[GIVEN REQUEST]: Write down every entry below once more, exactly.

(Records with scene code)
====
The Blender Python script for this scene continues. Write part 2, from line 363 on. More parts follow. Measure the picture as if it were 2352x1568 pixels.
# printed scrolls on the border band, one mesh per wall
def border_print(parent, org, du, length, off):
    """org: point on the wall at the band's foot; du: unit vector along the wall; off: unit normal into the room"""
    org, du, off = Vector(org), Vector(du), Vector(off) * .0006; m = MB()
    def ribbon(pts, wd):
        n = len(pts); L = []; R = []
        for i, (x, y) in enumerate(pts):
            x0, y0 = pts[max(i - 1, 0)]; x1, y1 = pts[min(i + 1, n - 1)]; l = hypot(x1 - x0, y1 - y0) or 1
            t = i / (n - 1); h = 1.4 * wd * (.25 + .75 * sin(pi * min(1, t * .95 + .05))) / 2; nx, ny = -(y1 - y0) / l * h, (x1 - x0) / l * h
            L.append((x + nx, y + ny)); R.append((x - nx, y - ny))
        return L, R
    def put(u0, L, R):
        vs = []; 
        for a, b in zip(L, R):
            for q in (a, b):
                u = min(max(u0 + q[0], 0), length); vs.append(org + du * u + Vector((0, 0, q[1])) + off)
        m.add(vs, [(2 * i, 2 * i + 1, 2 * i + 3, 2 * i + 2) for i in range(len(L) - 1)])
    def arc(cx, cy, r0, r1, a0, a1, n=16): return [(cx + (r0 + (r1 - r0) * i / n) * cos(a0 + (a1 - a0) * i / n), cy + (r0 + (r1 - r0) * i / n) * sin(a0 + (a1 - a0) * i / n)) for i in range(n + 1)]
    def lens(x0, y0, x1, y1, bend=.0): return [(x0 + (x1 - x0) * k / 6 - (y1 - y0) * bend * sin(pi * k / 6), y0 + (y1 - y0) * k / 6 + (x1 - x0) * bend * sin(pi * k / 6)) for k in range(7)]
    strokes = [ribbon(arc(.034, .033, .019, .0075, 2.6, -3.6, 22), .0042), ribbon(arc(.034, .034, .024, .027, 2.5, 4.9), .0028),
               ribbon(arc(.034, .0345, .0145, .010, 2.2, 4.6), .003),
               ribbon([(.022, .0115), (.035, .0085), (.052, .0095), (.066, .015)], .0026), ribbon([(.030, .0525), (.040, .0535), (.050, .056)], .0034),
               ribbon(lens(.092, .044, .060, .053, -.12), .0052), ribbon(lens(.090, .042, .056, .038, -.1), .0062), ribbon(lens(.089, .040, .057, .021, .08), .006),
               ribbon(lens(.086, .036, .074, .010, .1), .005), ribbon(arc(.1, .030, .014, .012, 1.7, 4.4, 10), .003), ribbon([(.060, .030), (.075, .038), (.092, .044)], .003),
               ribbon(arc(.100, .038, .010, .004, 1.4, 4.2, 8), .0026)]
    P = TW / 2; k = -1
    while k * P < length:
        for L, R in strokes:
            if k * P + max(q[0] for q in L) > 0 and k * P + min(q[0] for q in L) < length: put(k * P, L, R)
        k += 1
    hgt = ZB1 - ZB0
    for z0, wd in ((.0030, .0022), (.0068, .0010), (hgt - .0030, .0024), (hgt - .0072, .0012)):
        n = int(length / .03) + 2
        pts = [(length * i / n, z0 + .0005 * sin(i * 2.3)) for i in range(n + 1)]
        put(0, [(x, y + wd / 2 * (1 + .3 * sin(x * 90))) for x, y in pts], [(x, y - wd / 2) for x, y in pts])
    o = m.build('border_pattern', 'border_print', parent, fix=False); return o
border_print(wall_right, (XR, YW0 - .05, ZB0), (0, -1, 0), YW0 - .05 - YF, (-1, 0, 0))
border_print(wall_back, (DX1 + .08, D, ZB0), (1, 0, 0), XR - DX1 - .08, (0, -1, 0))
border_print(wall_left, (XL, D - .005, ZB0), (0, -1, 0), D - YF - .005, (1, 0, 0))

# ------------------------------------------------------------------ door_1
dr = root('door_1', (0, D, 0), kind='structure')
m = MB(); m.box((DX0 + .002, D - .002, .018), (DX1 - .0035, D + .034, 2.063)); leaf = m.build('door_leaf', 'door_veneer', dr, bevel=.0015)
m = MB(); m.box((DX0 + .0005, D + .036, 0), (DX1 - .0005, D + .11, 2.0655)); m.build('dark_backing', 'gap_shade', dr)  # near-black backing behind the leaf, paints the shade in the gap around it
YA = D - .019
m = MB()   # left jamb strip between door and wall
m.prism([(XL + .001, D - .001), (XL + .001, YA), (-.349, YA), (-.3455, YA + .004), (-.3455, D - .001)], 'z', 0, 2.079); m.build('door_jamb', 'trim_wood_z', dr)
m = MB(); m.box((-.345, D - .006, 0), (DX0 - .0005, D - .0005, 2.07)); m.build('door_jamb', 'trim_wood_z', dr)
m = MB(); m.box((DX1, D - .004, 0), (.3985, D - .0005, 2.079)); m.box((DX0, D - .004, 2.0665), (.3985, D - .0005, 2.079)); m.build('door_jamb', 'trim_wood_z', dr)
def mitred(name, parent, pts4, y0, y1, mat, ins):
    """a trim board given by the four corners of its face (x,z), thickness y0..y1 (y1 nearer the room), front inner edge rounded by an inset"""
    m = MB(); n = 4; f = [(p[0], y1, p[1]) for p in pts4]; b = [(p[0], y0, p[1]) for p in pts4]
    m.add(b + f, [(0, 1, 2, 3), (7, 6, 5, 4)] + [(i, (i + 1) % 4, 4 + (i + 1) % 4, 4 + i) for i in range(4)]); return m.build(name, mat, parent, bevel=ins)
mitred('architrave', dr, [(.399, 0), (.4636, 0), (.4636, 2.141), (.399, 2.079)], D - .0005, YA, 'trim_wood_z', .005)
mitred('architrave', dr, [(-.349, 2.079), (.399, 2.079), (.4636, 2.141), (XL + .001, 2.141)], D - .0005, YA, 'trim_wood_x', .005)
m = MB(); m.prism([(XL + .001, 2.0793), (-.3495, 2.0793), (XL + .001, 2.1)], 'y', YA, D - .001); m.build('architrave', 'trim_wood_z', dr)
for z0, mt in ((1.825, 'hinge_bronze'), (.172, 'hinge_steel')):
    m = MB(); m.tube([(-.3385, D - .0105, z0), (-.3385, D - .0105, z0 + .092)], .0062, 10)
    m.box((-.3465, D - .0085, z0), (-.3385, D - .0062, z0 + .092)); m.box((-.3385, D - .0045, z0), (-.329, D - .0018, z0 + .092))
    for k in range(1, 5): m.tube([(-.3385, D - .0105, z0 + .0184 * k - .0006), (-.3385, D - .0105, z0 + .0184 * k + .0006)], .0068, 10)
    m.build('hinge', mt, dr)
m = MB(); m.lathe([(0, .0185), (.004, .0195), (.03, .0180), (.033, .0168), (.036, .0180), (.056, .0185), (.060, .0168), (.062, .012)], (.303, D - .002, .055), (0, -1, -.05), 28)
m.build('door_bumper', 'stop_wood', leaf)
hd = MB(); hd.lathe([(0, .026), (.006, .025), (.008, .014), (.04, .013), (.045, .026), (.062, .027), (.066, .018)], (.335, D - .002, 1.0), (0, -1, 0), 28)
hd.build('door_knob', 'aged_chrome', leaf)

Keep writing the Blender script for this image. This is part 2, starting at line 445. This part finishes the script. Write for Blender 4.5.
====
[ANSWER IN FULL]:
The Blender Python script for this scene continues. Write part 2, from line 363 on. More parts follow. Measure the picture as if it were 2352x1568 pixels.
# printed scrolls on the border band, one mesh per wall
def border_print(parent, org, du, length, off):
    """org: point on the wall at the band's foot; du: unit vector along the wall; off: unit normal into the room"""
    org, du, off = Vector(org), Vector(du), Vector(off) * .0006; m = MB()
    def ribbon(pts, wd):
        n = len(pts); L = []; R = []
        for i, (x, y) in enumerate(pts):
            x0, y0 = pts[max(i - 1, 0)]; x1, y1 = pts[min(i + 1, n - 1)]; l = hypot(x1 - x0, y1 - y0) or 1
            t = i / (n - 1); h = 1.4 * wd * (.25 + .75 * sin(pi * min(1, t * .95 + .05))) / 2; nx, ny = -(y1 - y0) / l * h, (x1 - x0) / l * h
            L.append((x + nx, y + ny)); R.append((x - nx, y - ny))
        return L, R
    def put(u0, L, R):
        vs = []; 
        for a, b in zip(L, R):
            for q in (a, b):
                u = min(max(u0 + q[0], 0), length); vs.append(org + du * u + Vector((0, 0, q[1])) + off)
        m.add(vs, [(2 * i, 2 * i + 1, 2 * i + 3, 2 * i + 2) for i in range(len(L) - 1)])
    def arc(cx, cy, r0, r1, a0, a1, n=16): return [(cx + (r0 + (r1 - r0) * i / n) * cos(a0 + (a1 - a0) * i / n), cy + (r0 + (r1 - r0) * i / n) * sin(a0 + (a1 - a0) * i / n)) for i in range(n + 1)]
    def lens(x0, y0, x1, y1, bend=.0): return [(x0 + (x1 - x0) * k / 6 - (y1 - y0) * bend * sin(pi * k / 6), y0 + (y1 - y0) * k / 6 + (x1 - x0) * bend * sin(pi * k / 6)) for k in range(7)]
    strokes = [ribbon(arc(.034, .033, .019, .0075, 2.6, -3.6, 22), .0042), ribbon(arc(.034, .034, .024, .027, 2.5, 4.9), .0028),
               ribbon(arc(.034, .0345, .0145, .010, 2.2, 4.6), .003),
               ribbon([(.022, .0115), (.035, .0085), (.052, .0095), (.066, .015)], .0026), ribbon([(.030, .0525), (.040, .0535), (.050, .056)], .0034),
               ribbon(lens(.092, .044, .060, .053, -.12), .0052), ribbon(lens(.090, .042, .056, .038, -.1), .0062), ribbon(lens(.089, .040, .057, .021, .08), .006),
               ribbon(lens(.086, .036, .074, .010, .1), .005), ribbon(arc(.1, .030, .014, .012, 1.7, 4.4, 10), .003), ribbon([(.060, .030), (.075, .038), (.092, .044)], .003),
               ribbon(arc(.100, .038, .010, .004, 1.4, 4.2, 8), .0026)]
    P = TW / 2; k = -1
    while k * P < length:
        for L, R in strokes:
            if k * P + max(q[0] for q in L) > 0 and k * P + min(q[0] for q in L) < length: put(k * P, L, R)
        k += 1
    hgt = ZB1 - ZB0
    for z0, wd in ((.0030, .0022), (.0068, .0010), (hgt - .0030, .0024), (hgt - .0072, .0012)):
        n = int(length / .03) + 2
        pts = [(length * i / n, z0 + .0005 * sin(i * 2.3)) for i in range(n + 1)]
        put(0, [(x, y + wd / 2 * (1 + .3 * sin(x * 90))) for x, y in pts], [(x, y - wd / 2) for x, y in pts])
    o = m.build('border_pattern', 'border_print', parent, fix=False); return o
border_print(wall_right, (XR, YW0 - .05, ZB0), (0, -1, 0), YW0 - .05 - YF, (-1, 0, 0))
border_print(wall_back, (DX1 + .08, D, ZB0), (1, 0, 0), XR - DX1 - .08, (0, -1, 0))
border_print(wall_left, (XL, D - .005, ZB0), (0, -1, 0), D - YF - .005, (1, 0, 0))

# ------------------------------------------------------------------ door_1
dr = root('door_1', (0, D, 0), kind='structure')
m = MB(); m.box((DX0 + .002, D - .002, .018), (DX1 - .0035, D + .034, 2.063)); leaf = m.build('door_leaf', 'door_veneer', dr, bevel=.0015)
m = MB(); m.box((DX0 + .0005, D + .036, 0), (DX1 - .0005, D + .11, 2.0655)); m.build('dark_backing', 'gap_shade', dr)  # near-black backing behind the leaf, paints the shade in the gap around it
YA = D - .019
m = MB()   # left jamb strip between door and wall
m.prism([(XL + .001, D - .001), (XL + .001, YA), (-.349, YA), (-.3455, YA + .004), (-.3455, D - .001)], 'z', 0, 2.079); m.build('door_jamb', 'trim_wood_z', dr)
m = MB(); m.box((-.345, D - .006, 0), (DX0 - .0005, D - .0005, 2.07)); m.build('door_jamb', 'trim_wood_z', dr)
m = MB(); m.box((DX1, D - .004, 0), (.3985, D - .0005, 2.079)); m.box((DX0, D - .004, 2.0665), (.3985, D - .0005, 2.079)); m.build('door_jamb', 'trim_wood_z', dr)
def mitred(name, parent, pts4, y0, y1, mat, ins):
    """a trim board given by the four corners of its face (x,z), thickness y0..y1 (y1 nearer the room), front inner edge rounded by an inset"""
    m = MB(); n = 4; f = [(p[0], y1, p[1]) for p in pts4]; b = [(p[0], y0, p[1]) for p in pts4]
    m.add(b + f, [(0, 1, 2, 3), (7, 6, 5, 4)] + [(i, (i + 1) % 4, 4 + (i + 1) % 4, 4 + i) for i in range(4)]); return m.build(name, mat, parent, bevel=ins)
mitred('architrave', dr, [(.399, 0), (.4636, 0), (.4636, 2.141), (.399, 2.079)], D - .0005, YA, 'trim_wood_z', .005)
mitred('architrave', dr, [(-.349, 2.079), (.399, 2.079), (.4636, 2.141), (XL + .001, 2.141)], D - .0005, YA, 'trim_wood_x', .005)
m = MB(); m.prism([(XL + .001, 2.0793), (-.3495, 2.0793), (XL + .001, 2.1)], 'y', YA, D - .001); m.build('architrave', 'trim_wood_z', dr)
for z0, mt in ((1.825, 'hinge_bronze'), (.172, 'hinge_steel')):
    m = MB(); m.tube([(-.3385, D - .0105, z0), (-.3385, D - .0105, z0 + .092)], .0062, 10)
    m.box((-.3465, D - .0085, z0), (-.3385, D - .0062, z0 + .092)); m.box((-.3385, D - .0045, z0), (-.329, D - .0018, z0 + .092))
    for k in range(1, 5): m.tube([(-.3385, D - .0105, z0 + .0184 * k - .0006), (-.3385, D - .0105, z0 + .0184 * k + .0006)], .0068, 10)
    m.build('hinge', mt, dr)
m = MB(); m.lathe([(0, .0185), (.004, .0195), (.03, .0180), (.033, .0168), (.036, .0180), (.056, .0185), (.060, .0168), (.062, .012)], (.303, D - .002, .055), (0, -1, -.05), 28)
m.build('door_bumper', 'stop_wood', leaf)
hd = MB(); hd.lathe([(0, .026), (.006, .025), (.008, .014), (.04, .013), (.045, .026), (.062, .027), (.066, .018)], (.335, D - .002, 1.0), (0, -1, 0), 28)
hd.build('door_knob', 'aged_chrome', leaf)

Keep writing the Blender script for this image. This is part 2, starting at line 445. This part finishes the script. Write for Blender 4.5.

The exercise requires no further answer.